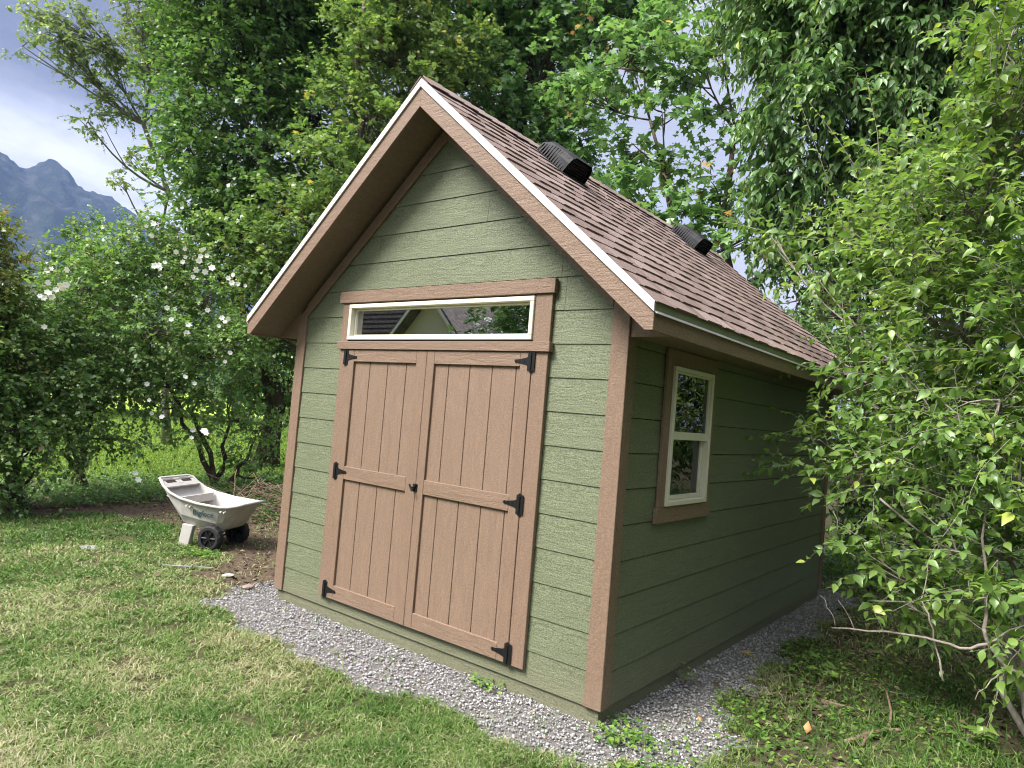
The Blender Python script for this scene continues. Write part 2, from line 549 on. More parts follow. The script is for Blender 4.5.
def tree(name, label, cat, base, blobs, lm, bk, leaf, shape, dens=1.0, per=7, nleaf=12, sl=0.5, trunk_r=0.16, group=None,
         seed=1, grav=0.35, aspect=0.75, twr=0.006, stems=None, up=0.2, clump_r=0.28, hang=0.35, inner=0.35, xl=(), xt=()):
    """blobs: (x,y,z,r[,value]) foliage masses carried by limbs.  One trunk child, one crown child."""
    rg = np.random.default_rng(seed)
    leaf = leaf * 1.3
    root = empty(name, tuple(base))
    tag(root, label, cat, group)
    arr = list(xl); twv = list(xt)
    tb = MB()
    base = np.array(base, float)
    bl = [b if len(b) > 4 else (*b, 0.5) for b in blobs]
    top = max(b[2] for b in bl)
    cen = np.mean([[b[0], b[1]] for b in bl], axis=0)
    if stems is None:
        stems = [(base, np.array([base[0] * .35 + cen[0] * .65, base[1] * .35 + cen[1] * .65, base[2] + (top - base[2]) * 0.9]), trunk_r)]
    stem_pts = []
    for sb, st, sr in stems:
        sb = np.array(sb, float); st = np.array(st, float)
        pts = []
        for t in np.linspace(0, 1, 9):
            w = sb * (1 - t) + st * t + np.append(rg.normal(0, 0.035 * np.linalg.norm(st - sb) * math.sin(math.pi * t), 2), 0)
            pts.append(w)
        rads = [sr * (1.25 if i == 0 else 1) * (1 - 0.75 * i / 8) for i in range(9)]
        tb.tube(pts, rads, 10)
        for i, p in enumerate(pts): stem_pts.append((p, rads[i]))
    for (x, y, z, r, vb) in bl:
        c = np.array([x, y, z])
        # limb from the nearest lower stem point
        best = min(stem_pts, key=lambda q: np.linalg.norm(q[0] - c) + (3 if q[0][2] > z - 0.1 * r else 0))
        s = best[0]
        mid = (s + c) / 2 + np.array([0, 0, -0.12 * np.linalg.norm(c - s)]) + rg.normal(0, .06, 3) * np.linalg.norm(c - s)
        lp = [s * (1 - t) ** 2 + 2 * mid * t * (1 - t) + c * t * t for t in np.linspace(0, 1, 7)]
        lr = max(min(best[1] * 0.65, 0.02 + 0.06 * r), 0.008)
        tb.tube(lp, [lr * (1 - 0.7 * i / 6) for i in range(7)], 7)
        area = 4 * math.pi * r * r
        nc = max(3, int(area * dens * 1.45 / (clump_r * clump_r * 3.6)))
        cp, cd = blob_clusters(c, r, nc, rg, inner=inner)
        # branchlets to clumps
        t5 = np.linspace(0, 1, 5)[None, :, None]
        src = np.array(lp)[rg.integers(3, 7, nc)]
        cv = src[:, None, :] * (1 - t5) + cp[:, None, :] * t5 + np.sin(t5 * math.pi) * rg.normal(0, .06 * r, (nc, 1, 3))
        twv.append(twig_arrays(cv, twr * 2.2, 0.4))
        # shoots in each clump
        vb_c = np.clip(vb + rg.normal(0, .27, nc), 0, 1)
        m = nc * per
        p0 = np.repeat(cp, per, 0) + rg.normal(0, clump_r * 0.45, (m, 3)) * np.array([1, 1, .6])
        d0 = np.repeat(cd, per, 0) * 0.7 + rg.normal(0, .55, (m, 3)) + np.array([0, 0, up])
        res, cur = shoots(p0, d0, sl * (0.6 + 0.7 * rg.random(m)), nleaf, leaf, aspect, shape, grav, vbase=np.clip(np.repeat(vb_c, per) + rg.normal(0, .12, m), 0, 1), rg=rg, hang=hang)
        arr.append(res)
        twv.append(twig_arrays(cur, twr, 0.3))
    V, F, A = cat_arrays(arr)
    cr = tri_mesh('crown', V, F, A, lm, root)
    # trunk mesh with limbs and twigs in one
    base_n = len(tb.v)
    tv = np.array(tb.v); tf = []
    for f in tb.f:
        for i in range(1, len(f) - 1): tf.append((f[0], f[i], f[i + 1]))
    allv = [(tv, np.array(tf), np.zeros(base_n))] + [(v, f, np.zeros(len(v))) for v, f in twv]
    V, F, A = cat_arrays(allv)
    tri_mesh('trunk', V, F, A, bk, root, True)
    return root


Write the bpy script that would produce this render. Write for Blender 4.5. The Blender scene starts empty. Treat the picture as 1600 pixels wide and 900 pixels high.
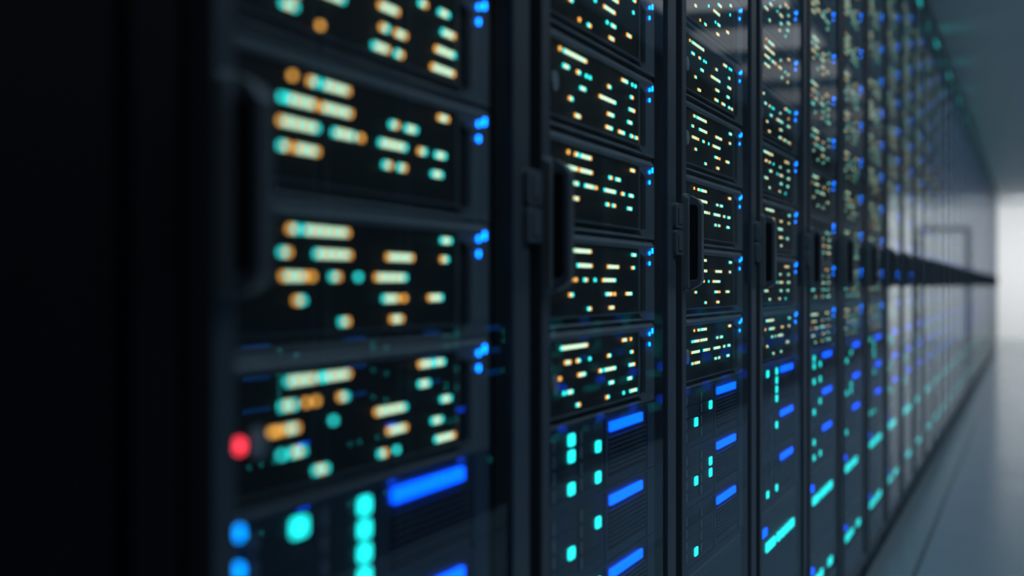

=======

Return all the entries word for word, but omit any pictures they contain.

The Blender Python script for this scene continues. Write part 2, from line 549 on. More parts follow. The script is for Blender 4.5.
def tree(name, label, cat, base, blobs, lm, bk, leaf, shape, dens=1.0, per=7, nleaf=12, sl=0.5, trunk_r=0.16, group=None,
         seed=1, grav=0.35, aspect=0.75, twr=0.006, stems=None, up=0.2, clump_r=0.28, hang=0.35, inner=0.35, xl=(), xt=()):
    """blobs: (x,y,z,r[,value]) foliage masses carried by limbs.  One trunk child, one crown child."""
    rg = np.random.default_rng(seed)
    leaf = leaf * 1.3
    root = empty(name, tuple(base))
    tag(root, label, cat, group)
    arr = list(xl); twv = list(xt)
    tb = MB()
    base = np.array(base, float)
    bl = [b if len(b) > 4 else (*b, 0.5) for b in blobs]
    top = max(b[2] for b in bl)
    cen = np.mean([[b[0], b[1]] for b in bl], axis=0)
    if stems is None:
        stems = [(base, np.array([base[0] * .35 + cen[0] * .65, base[1] * .35 + cen[1] * .65, base[2] + (top - base[2]) * 0.9]), trunk_r)]
    stem_pts = []
    for sb, st, sr in stems:
        sb = np.array(sb, float); st = np.array(st, float)
        pts = []
        for t in np.linspace(0, 1, 9):
            w = sb * (1 - t) + st * t + np.append(rg.normal(0, 0.035 * np.linalg.norm(st - sb) * math.sin(math.pi * t), 2), 0)
            pts.append(w)
        rads = [sr * (1.25 if i == 0 else 1) * (1 - 0.75 * i / 8) for i in range(9)]
        tb.tube(pts, rads, 10)
        for i, p in enumerate(pts): stem_pts.append((p, rads[i]))
    for (x, y, z, r, vb) in bl:
        c = np.array([x, y, z])
        # limb from the nearest lower stem point
        best = min(stem_pts, key=lambda q: np.linalg.norm(q[0] - c) + (3 if q[0][2] > z - 0.1 * r else 0))
        s = best[0]
        mid = (s + c) / 2 + np.array([0, 0, -0.12 * np.linalg.norm(c - s)]) + rg.normal(0, .06, 3) * np.linalg.norm(c - s)
        lp = [s * (1 - t) ** 2 + 2 * mid * t * (1 - t) + c * t * t for t in np.linspace(0, 1, 7)]
        lr = max(min(best[1] * 0.65, 0.02 + 0.06 * r), 0.008)
        tb.tube(lp, [lr * (1 - 0.7 * i / 6) for i in range(7)], 7)
        area = 4 * math.pi * r * r
        nc = max(3, int(area * dens * 1.45 / (clump_r * clump_r * 3.6)))
        cp, cd = blob_clusters(c, r, nc, rg, inner=inner)
        # branchlets to clumps
        t5 = np.linspace(0, 1, 5)[None, :, None]
        src = np.array(lp)[rg.integers(3, 7, nc)]
        cv = src[:, None, :] * (1 - t5) + cp[:, None, :] * t5 + np.sin(t5 * math.pi) * rg.normal(0, .06 * r, (nc, 1, 3))
        twv.append(twig_arrays(cv, twr * 2.2, 0.4))
        # shoots in each clump
        vb_c = np.clip(vb + rg.normal(0, .27, nc), 0, 1)
        m = nc * per
        p0 = np.repeat(cp, per, 0) + rg.normal(0, clump_r * 0.45, (m, 3)) * np.array([1, 1, .6])
        d0 = np.repeat(cd, per, 0) * 0.7 + rg.normal(0, .55, (m, 3)) + np.array([0, 0, up])
        res, cur = shoots(p0, d0, sl * (0.6 + 0.7 * rg.random(m)), nleaf, leaf, aspect, shape, grav, vbase=np.clip(np.repeat(vb_c, per) + rg.normal(0, .12, m), 0, 1), rg=rg, hang=hang)
        arr.append(res)
        twv.append(twig_arrays(cur, twr, 0.3))
    V, F, A = cat_arrays(arr)
    cr = tri_mesh('crown', V, F, A, lm, root)
    # trunk mesh with limbs and twigs in one
    base_n = len(tb.v)
    tv = np.array(tb.v); tf = []
    for f in tb.f:
        for i in range(1, len(f) - 1): tf.append((f[0], f[i], f[i + 1]))
    allv = [(tv, np.array(tf), np.zeros(base_n))] + [(v, f, np.zeros(len(v))) for v, f in twv]
    V, F, A = cat_arrays(allv)
    tri_mesh('trunk', V, F, A, bk, root, True)
    return root


Write the bpy script that would produce this render. Write for Blender 4.5. The Blender scene starts empty. Treat the picture as 1600 pixels wide and 900 pixels high.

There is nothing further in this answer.